Philip and the disciples look out at the crowd and they see 5000 people with growling tummies. Jesus looks out at the crowd and – while he may also see the 5000 hungry people – when Jesus looks out he sees much more. He sees 5000 people, he sees 500,000 people, he sees a world of people hungering, aching not just for daily bread, but for the Bread of Life. The bread that nothing can spoil, or wither, or waste. When Jesus looks out, he sees people just like us. He sees us. He sees you and me. He sees people who are trying to figure their way out of their problems. He sees people who are trying to buy their way out of their problems. He sees people who have given up getting out of their problems. When Jesus looks out, he sees people like you and like me, who hunger and thirst for life. Who hunger and thirst for meaning. Who hunger and thirst for relief from their troubles and confidence that their life has a purpose.

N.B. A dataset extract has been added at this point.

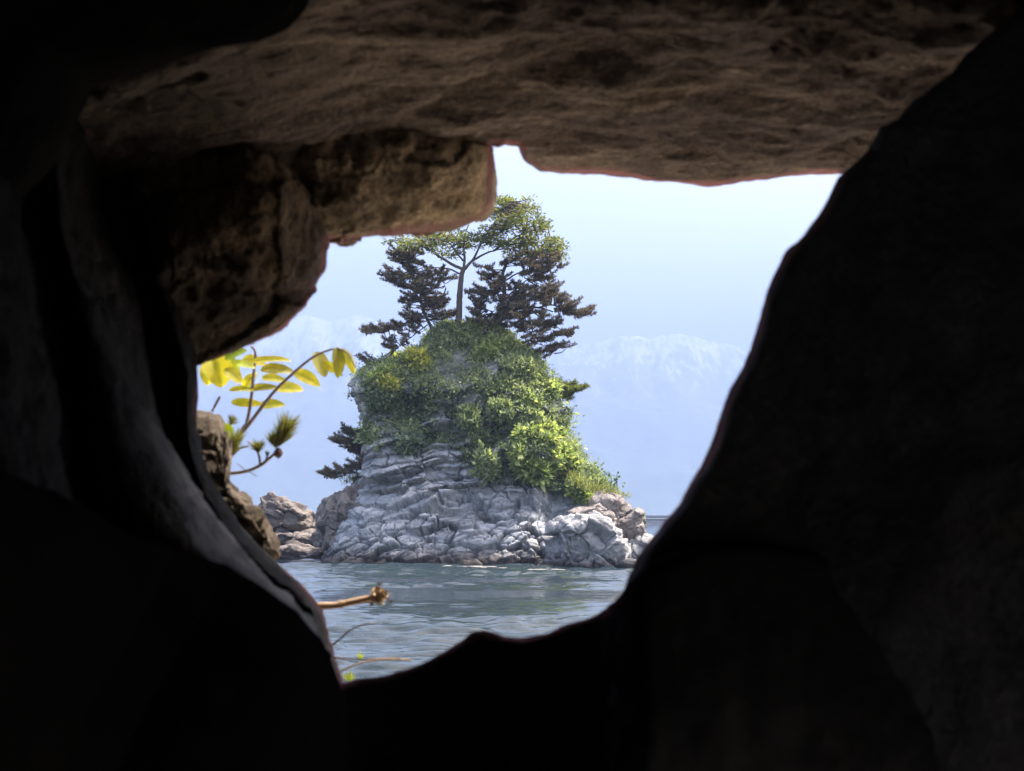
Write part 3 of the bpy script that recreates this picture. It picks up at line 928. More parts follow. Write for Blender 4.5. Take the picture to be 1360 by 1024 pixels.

So when Jesus asks, “Where are we going to buy bread for these people to eat?” he's not worrying about logistics. He's not trying to MapQuest the closest food bank. He's not calling his broker. He's not cutting open his mattress to find the money he stuffed inside it last December.

When Jesus asks where they're going to buy bread, he knows. He knows he'll take whatever they can scrimp up and make it sufficient. But more: he also knows he IS the bread the people really need.

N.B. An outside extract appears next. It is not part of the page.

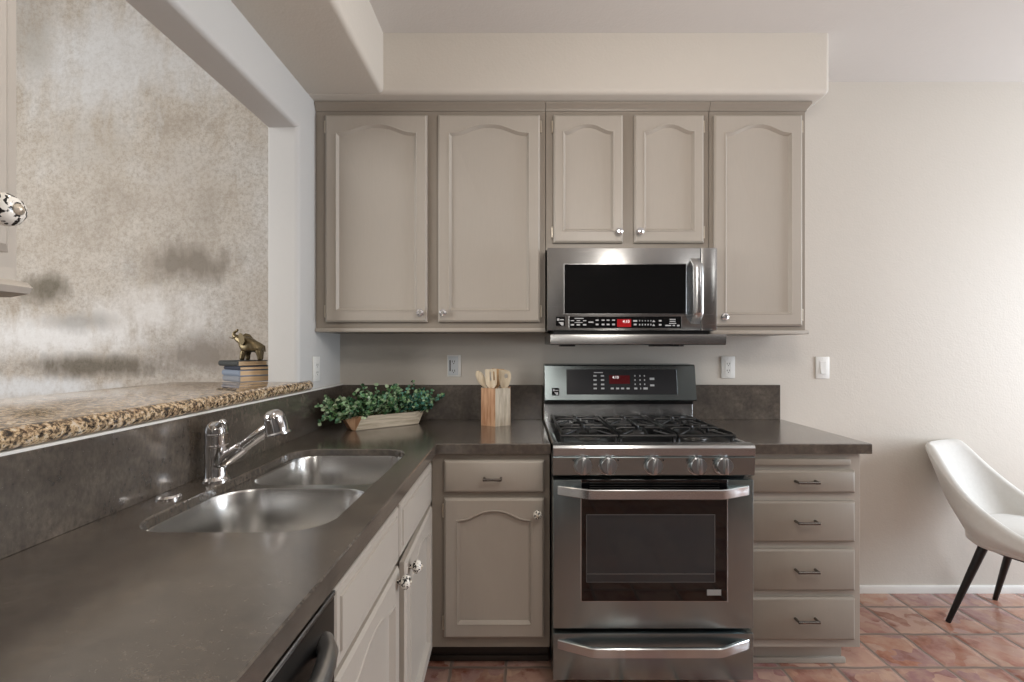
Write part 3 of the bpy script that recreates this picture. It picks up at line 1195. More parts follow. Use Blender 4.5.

I was driving back from Memphis yesterday, and I was listening to mountain radio ministers. I love those guys. One of them had a sermon titled, “Jeeeeesus Is The Answer-ah.” And listening to him, I wouldn't want to argue. But Jesus is sometimes also the question. And a question can be asked and can be heard a number of different ways.

What a question about bread means to you might mean something different tomorrow. And it might mean something else to the person next to you. The thing we sometimes forget is that Jesus could have  skipped over the questions and gone straight to the answers. I am the Bread of Life; Here's enough for 5000 people. Thanks for coming, drive safely on your way home. Jesus could have skipped over the part that makes us wonder what he means; but he didn't. He didn't say, “Philip, you big dummy. I'm not talking about wages.” He could have, but he didn't. He let Philip think for a while. He let Philip expose his own anxieties and perceived expertise, and thus his own hunger.

The next time you get anxious about a job that's too big for you, ask yourself what spiritual hunger your anxiety is exposing. The next time you step up to demonstrate your expertise, ask yourself what spiritual hunger you're trying to fill.

You might be right to be anxious. You might be wise in your expertise. But beneath both is a need, a thirst, a hunger for something that's missing in your life. What is that?

Whatever it is, that's the bread you're really hungry for.

And where are you going to buy the bread that satisfies that longing?